Minimising the Sum of distance of two line formed by joining some point on a line to two fixed points

Question

Consider the xy coordinate system.

Let $l$ be the line $y=-x$. Consider two points $A=(0,2)$ and $B=(2,3)$ The Question asks to find a point $C$ on the line $l$ such that $|AC|+|BC|$ is minimum.

The only method I got to tackle this problem is to use parametric form of a point on the line $l$, that is $(t,-t)$ and use calculus to minimize the distance as a function of variable $t$. I tried to find the critical points using differentiation. Unfortunately it gives me a $4$ degree equation with leading coefficient being $24$. Also since it has $4$ roots I an also getting duplicate roots Any other better approach?

Answer 1

If $A'=(-2,0)$ is the reflection of $A$ about line $l$, then $C$ is the intersection between $l$ and $A'B$. See here for a proof: https://www.cut-the-knot.org/Curriculum/Geometry/HeronsProblem.shtml.

Answer 2

Let's see.
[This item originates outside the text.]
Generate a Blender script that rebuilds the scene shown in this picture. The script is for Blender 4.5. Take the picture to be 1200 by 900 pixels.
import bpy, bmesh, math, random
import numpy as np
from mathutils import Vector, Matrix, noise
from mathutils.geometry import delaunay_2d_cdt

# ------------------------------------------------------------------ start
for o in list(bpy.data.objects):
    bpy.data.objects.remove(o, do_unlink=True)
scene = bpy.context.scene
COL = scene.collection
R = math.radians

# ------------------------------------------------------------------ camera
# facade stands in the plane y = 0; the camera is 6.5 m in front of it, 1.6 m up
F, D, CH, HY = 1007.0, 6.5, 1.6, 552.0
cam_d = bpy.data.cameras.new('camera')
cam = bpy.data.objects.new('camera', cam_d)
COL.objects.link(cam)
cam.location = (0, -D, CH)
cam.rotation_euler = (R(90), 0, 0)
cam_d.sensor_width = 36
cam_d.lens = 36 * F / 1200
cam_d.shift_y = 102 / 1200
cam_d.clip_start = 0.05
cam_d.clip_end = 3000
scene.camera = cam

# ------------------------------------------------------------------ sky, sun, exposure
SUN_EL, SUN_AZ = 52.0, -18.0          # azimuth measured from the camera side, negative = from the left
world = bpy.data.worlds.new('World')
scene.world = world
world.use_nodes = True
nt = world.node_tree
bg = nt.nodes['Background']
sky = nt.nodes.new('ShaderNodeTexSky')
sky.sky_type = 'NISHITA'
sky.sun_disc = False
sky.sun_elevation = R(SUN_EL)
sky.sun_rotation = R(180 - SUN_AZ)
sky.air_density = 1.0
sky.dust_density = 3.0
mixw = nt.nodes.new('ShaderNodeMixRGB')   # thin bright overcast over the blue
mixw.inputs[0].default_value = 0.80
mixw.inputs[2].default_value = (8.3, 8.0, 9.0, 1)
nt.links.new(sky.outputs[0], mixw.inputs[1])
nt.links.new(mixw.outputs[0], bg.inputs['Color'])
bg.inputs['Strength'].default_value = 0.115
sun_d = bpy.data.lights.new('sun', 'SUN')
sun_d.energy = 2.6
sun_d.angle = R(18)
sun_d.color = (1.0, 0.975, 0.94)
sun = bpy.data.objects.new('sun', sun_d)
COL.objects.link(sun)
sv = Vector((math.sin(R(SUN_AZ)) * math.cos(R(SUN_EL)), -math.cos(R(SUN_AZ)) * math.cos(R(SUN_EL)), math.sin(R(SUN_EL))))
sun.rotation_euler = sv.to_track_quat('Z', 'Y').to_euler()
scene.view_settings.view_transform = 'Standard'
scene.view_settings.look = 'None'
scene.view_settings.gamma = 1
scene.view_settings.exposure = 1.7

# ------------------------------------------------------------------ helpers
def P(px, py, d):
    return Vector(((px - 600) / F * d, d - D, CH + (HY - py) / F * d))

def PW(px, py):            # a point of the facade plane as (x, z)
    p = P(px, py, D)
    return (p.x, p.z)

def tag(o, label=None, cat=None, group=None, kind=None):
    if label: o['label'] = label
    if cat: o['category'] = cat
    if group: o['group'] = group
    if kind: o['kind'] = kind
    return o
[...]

We have $A = (0, 2)$, $B = (2, 3)$, and the point $C$ (as a function of $t$) $C(t) = ( t, -t)$. The Euclidean distance between two points is $\sqrt{(x_2 - x_1)^2 + (y_2 - y_1)^2}$, so the sum of distance from $A$ to $C$, and the distance from $C$ to $B$, as a function of $t$ is $$\bbox{ L(t) = \sqrt{t^2 + (-t-2)^2} + \sqrt{(t - 2)^2 + (-t - 3)^2} }$$ which simplifies to $$\bbox{ L(t) = \sqrt{2 t^2 + 4 t + 4} + \sqrt{2 t^2 + 2 t + 13} }$$ Its extrema (minimum or maximum points) occur when its derivative is zero. Using the chain rule, $\frac{d \sqrt{f(x)}}{d x} = \frac{\frac{d f(x)}{d x}}{2 \sqrt{f(x)}}$, so we need to solve $$\bbox{ \frac{d L(t)}{d t} = \frac{2 t + 2}{\sqrt{2 t^2 + 4 t + 4}} + \frac{2 t + 1}{\sqrt{2 t^2 + 2 t + 13}} = 0 }$$ for $t$. Note that neither polynomial within the square roots is always positive ($\gt 0$) for all real $t$, as they're parabolas; left one has a minimum $2$ at $t = -1$, and the right one has a minimum $12.5$ at $t = -0.5$. Or, if you prefer, because neither $A$ nor $B$ is on the line, and the square roots correspond to the distance from a point on the line to $A$ and $B$, respectively, the square roots must be greater than zero for all real $t$. This means both divisors are always greater than zero, and we can multiply the equation by their product. This gives us $$\bbox{ \frac{d L(t)}{d t} = (2 t + 2) \sqrt{2 t^2 + 2 t + 13} + (2 t + 1)\sqrt{2 t^2 + 4 t + 4} = 0 }$$ and, moving the second summand to the right side, $$\bbox{ (2 t + 2) \sqrt{2 t^2 + 2 t + 13} = (- 2 t - 1) \sqrt{2 t^2 + 4 t + 4} }$$ If we restrict our solutions to those where both sides have the same sign, i.e. $(2 t + 2)$ and $(- 2 t - 1)$ have the same sign, we can square both sides. This gives us $$\bbox{ (2 t + 2)^2 ( 2 t^2 + 2 t + 13 ) = (- 2 t - 1)^2 ( 2 t^2 + 4 t + 4 ) }$$ Expanding and moving the right side back to the left side, we get $$\bbox{ 42 t^2 + 92 t + 48 = 0 }$$ This second-degree function has two roots: $t = -\frac{6}{7}$ and $t = -\frac{4}{3}$. However, remeber the restriction earlier. For $t = -\frac{4}{3}$, $2 t + 2 \lt 0$ but $-2 t - 1 \gt 0$, so $t = -\frac{4}{3}$ is not a valid solution. For $t = -\frac{6}{7}$, $2 t + 2 \gt 0$ and $-2 t - 1 \gt 0$, so $t = -\frac{6}{7}$ is a valid answer.

Therefore, the point $C$ we are looking for is $C\left(-\frac{6}{7}\right)$, i.e. $C = \left(-\frac{6}{7}, \frac{6}{7}\right)$.

As Aretino already pointed out, that is the exact same point that you get if $A^\prime$ is the reflection of $A$ about the line $y = -x$ (i.e. $A^\prime = (-2, 0)$), and you find $C$ at the intersection between lines $y = -x$ and $A^\prime B$.